Monday, 13 March 2017

Changing Rooms in Cuba

    As we sat down to eat we raised our glasses and toasted our finally making it to Cuba with our friends as we had been talking about this for some time now. In the back of my mind I was thinking, “I wonder what will be wrong with our room this time?”

      A little bit of background is called for at this point. My wife and I had been travelling together for over 35 years now and it was a rare occasion that we checked into a hotel or motel and ended up not changing rooms. It can be triggered by any of our five senses; sight, sound, smell, touch or taste. It can be something as innocent as a watermelon and a lawn chair floating in the pool, or a group of southern gentlemen sitting in the back of a pickup truck drinking beer outside our window, to weevils eating their way through the headboard of our bed. There might be a shattered ashtray in the bathroom leaving glass shards potentially disastrous to every step taken or there may just be blood on the bed sheets. Location is of no consequence. This could happen anywhere, from a Manhattan hotel in Times Square to the jungles of the Amazon. Suffice to say, there was usually something that caused me to holler, “Karen, phone the front desk!”

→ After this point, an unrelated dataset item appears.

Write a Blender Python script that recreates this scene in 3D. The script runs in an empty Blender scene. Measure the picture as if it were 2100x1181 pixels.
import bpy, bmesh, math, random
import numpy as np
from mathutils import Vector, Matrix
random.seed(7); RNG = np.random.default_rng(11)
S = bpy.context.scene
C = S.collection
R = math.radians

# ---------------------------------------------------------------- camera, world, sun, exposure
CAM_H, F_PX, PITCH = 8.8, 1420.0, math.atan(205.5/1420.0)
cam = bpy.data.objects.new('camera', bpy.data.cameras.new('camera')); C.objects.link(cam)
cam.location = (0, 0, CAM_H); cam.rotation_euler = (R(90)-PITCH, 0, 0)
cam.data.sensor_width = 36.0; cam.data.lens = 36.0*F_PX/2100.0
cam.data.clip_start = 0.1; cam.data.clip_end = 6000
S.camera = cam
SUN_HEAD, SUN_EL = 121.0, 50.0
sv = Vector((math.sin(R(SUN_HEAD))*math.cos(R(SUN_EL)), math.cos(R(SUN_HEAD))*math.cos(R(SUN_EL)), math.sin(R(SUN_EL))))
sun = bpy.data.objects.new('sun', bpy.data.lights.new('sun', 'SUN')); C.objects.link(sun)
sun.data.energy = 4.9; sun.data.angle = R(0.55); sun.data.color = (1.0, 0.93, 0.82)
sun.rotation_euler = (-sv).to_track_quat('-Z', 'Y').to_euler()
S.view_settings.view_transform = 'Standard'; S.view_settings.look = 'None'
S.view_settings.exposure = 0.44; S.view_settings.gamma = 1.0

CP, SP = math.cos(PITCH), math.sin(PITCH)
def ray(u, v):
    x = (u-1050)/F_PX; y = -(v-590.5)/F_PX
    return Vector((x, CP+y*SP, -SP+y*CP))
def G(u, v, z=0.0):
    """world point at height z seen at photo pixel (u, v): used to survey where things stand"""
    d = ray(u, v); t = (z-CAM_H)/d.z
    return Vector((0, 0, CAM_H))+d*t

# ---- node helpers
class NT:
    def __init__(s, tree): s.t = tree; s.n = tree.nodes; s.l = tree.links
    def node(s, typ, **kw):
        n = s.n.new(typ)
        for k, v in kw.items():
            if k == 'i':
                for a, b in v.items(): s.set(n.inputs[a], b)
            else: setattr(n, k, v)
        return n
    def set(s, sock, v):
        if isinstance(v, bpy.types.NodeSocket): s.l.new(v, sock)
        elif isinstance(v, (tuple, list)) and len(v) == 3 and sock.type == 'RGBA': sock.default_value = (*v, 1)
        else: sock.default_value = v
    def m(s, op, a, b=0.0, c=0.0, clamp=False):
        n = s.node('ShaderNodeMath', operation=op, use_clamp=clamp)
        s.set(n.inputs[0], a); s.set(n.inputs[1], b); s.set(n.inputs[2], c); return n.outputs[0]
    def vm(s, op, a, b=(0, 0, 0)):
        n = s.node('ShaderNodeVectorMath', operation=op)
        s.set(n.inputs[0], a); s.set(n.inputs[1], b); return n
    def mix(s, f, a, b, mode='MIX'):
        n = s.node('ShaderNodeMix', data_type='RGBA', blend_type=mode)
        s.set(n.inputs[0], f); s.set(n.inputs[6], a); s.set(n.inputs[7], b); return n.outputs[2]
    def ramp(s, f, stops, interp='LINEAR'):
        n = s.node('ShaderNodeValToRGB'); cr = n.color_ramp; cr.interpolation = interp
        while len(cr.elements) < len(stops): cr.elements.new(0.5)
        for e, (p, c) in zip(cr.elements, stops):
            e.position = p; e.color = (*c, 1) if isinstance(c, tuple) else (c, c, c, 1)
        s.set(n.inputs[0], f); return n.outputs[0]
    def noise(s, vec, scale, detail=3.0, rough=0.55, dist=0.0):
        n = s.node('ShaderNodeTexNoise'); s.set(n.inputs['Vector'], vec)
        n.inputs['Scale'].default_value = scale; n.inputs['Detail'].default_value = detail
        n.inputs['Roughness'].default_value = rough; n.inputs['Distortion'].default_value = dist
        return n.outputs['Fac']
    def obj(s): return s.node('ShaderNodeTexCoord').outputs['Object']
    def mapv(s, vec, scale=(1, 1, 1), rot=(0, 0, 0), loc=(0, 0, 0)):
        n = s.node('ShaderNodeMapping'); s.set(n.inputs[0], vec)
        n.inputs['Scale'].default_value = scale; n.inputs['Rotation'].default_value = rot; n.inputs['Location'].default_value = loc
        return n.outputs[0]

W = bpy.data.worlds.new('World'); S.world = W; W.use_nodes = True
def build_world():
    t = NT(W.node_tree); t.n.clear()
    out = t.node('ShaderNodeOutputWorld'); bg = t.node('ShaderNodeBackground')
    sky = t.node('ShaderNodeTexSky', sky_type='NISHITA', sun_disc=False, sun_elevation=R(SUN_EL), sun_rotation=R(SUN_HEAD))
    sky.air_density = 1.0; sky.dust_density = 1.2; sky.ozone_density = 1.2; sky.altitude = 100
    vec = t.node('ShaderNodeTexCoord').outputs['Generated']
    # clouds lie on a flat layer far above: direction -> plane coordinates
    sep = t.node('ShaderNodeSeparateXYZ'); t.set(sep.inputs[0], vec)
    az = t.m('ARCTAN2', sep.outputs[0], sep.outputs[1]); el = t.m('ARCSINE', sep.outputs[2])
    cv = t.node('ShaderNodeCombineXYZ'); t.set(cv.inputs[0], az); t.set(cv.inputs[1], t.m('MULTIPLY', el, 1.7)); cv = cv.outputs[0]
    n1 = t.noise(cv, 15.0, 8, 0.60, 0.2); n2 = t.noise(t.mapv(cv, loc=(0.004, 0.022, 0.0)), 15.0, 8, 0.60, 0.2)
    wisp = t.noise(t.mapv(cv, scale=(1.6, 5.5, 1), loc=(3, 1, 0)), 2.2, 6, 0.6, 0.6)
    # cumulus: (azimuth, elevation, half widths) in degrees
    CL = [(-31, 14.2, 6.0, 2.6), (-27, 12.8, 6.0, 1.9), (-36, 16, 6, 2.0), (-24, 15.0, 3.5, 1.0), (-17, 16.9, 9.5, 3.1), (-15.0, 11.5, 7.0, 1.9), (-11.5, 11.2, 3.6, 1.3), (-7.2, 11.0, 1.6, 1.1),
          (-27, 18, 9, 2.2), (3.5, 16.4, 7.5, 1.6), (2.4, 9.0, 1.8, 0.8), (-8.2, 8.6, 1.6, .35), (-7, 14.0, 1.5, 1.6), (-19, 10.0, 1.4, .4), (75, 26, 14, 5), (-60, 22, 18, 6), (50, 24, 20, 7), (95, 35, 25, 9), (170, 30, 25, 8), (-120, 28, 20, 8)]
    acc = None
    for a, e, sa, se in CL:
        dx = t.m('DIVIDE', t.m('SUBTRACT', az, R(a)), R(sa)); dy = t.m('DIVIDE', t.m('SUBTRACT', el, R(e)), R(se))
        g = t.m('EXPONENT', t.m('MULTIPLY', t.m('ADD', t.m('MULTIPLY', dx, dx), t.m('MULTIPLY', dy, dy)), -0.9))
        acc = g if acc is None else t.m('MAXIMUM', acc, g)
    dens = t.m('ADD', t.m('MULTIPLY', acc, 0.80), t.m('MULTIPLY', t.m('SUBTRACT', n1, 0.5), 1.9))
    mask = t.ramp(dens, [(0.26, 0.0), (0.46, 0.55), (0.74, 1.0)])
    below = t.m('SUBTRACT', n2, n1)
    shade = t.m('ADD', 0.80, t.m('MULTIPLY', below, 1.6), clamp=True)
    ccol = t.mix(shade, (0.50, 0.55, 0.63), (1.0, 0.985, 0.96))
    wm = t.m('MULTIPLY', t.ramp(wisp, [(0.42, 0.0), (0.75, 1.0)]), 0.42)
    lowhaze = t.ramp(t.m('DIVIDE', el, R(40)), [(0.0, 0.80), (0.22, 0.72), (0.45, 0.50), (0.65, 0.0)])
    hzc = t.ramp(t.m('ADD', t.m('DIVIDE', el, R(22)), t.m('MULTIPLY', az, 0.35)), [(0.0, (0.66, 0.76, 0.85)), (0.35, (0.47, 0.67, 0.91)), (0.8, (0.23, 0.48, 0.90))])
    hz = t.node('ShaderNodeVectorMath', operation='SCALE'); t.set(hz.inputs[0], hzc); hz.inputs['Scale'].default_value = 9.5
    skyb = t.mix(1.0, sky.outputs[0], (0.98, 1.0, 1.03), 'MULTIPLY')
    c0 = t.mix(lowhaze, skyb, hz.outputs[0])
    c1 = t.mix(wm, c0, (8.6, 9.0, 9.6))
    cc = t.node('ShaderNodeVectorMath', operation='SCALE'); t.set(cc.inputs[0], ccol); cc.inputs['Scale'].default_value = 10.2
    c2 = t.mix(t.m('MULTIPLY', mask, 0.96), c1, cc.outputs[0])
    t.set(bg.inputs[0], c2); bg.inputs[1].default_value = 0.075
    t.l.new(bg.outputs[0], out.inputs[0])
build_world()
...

      With that in mind you can understand my hesitation and decided lack of confidence when I discovered that Murray and his wife Karen would be staying in the main hotel and we would be in a casita away from the main hotel down by the beach. It was a quaint little European style cottage-type of room and it reminded me a lot of the room where we spent our first night in the Cinque Terre in Italy the previous year. However, it took us about 5 minutes walking to get to it; it was a long way from the main hotel area – I think it was in Puerto Rico.

      It didn’t take long for the pieces to fall into place. It was one of the noisiest places we had stayed in quite some time. To begin with we went to bed at midnight and 5 minutes after the lights went out it was light enough in the room to read a book. The bed was just an old mattress and I mean it was old – I think Che Guevara used it last. Comfortable did not appear anywhere in its product description. Unless something really unusual happened I wouldn’t be sleeping much tonight so let’s see how the ambient noise works out.

      Well, by 12:45 AM I’m not sure if I had even closed my eyes much less slept because all I could hear was people talking. They weren’t talking particularly loud but they were on the porch right outside our window. My usual defense against this sort of thing is to turn up the air conditioning and drown out the noise with a more agreeable noise. Well, as luck would have it, the air conditioner was the only thing in the room that was built in this century and, naturally, it was whisper quiet. So at my urging Karen called the front desk to explain that it was nearly 1 AM and we were trying to sleep but the voices were carrying and these people were disturbing us. They said they would get security to look into it right away.

      By 1 AM the voices persisted so Karen looked out the window. She decided to get dressed and go visit the two guys herself. You are probably wondering why I would let my wife embark on such a potentially dangerous investigation. If I thought there was any real danger apparent, of course, I would not let it happen. The process was that Karen was very calm and persuasive talking to people in situations like this. I, on the other hand, would be very confrontational and abrasive and would quite likely make the situation worse and get shot doing so. I thought it odd that security had seemingly ignored our plea until Karen returned and informed me that the two guys in question were in fact two security guards. That explains why they were slow to respond to our complaint. Part of the noise we heard was them talking on their radios to the front desk – about our complaint!

      Finally, quiet, time to sleep. 1:30 AM – the first group of vacationers returns to the casita and of course they are very respectful of other guests and take care to be quiet so as not to disturb them. Yeah, right! Yelling and banging doors they arrive with the fanfare of a New York City St. Patrick’s Day parade. Sleep? Who are you kidding? 2:00 AM – the second group returns just as noisy, just as respectful. Now can I sleep? 3:00 AM – just outside our window we hear one incredibly loud WHOO-HOOO! Yeah yeah, we know, you’re in Cuba you Neanderthal. So, dare I say it, it looked like the Whiteheads were about to change rooms as soon as day broke.